WORK TO BE COMPLETED >> Would you quote the material below from its first line through the line containing "for o in list(bpy.data.objects): bpy.data.objects.remove(o)", exactly and with both ends included?

>>>

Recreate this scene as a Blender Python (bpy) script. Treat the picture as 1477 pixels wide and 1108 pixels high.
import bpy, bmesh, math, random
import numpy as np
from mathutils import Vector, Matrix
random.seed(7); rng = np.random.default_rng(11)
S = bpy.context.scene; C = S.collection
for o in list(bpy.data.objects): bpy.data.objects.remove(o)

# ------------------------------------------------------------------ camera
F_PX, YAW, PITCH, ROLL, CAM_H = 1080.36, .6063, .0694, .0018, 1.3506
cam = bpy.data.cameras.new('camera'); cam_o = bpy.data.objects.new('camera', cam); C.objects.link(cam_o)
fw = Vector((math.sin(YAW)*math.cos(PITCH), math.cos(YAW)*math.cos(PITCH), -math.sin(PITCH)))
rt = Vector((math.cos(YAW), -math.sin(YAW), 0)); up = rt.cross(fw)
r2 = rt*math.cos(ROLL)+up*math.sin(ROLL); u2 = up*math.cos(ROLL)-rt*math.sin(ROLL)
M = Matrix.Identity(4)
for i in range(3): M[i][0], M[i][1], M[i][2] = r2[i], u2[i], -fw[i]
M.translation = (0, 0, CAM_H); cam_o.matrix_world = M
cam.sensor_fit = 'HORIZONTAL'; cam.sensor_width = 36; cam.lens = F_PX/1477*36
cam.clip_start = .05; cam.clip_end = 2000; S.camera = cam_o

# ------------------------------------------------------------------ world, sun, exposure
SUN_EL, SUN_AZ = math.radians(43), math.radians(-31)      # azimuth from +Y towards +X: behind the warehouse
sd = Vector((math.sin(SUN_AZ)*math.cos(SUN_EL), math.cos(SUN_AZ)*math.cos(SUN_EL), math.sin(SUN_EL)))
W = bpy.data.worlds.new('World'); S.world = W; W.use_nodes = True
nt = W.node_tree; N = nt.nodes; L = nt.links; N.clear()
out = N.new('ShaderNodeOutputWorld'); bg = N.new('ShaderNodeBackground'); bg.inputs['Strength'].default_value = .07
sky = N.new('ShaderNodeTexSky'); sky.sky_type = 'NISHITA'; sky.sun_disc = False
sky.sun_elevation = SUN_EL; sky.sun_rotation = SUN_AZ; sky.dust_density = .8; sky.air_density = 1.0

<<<

EXPECTED ANSWER >>
Recreate this scene as a Blender Python (bpy) script. Treat the picture as 1477 pixels wide and 1108 pixels high.
import bpy, bmesh, math, random
import numpy as np
from mathutils import Vector, Matrix
random.seed(7); rng = np.random.default_rng(11)
S = bpy.context.scene; C = S.collection
for o in list(bpy.data.objects): bpy.data.objects.remove(o)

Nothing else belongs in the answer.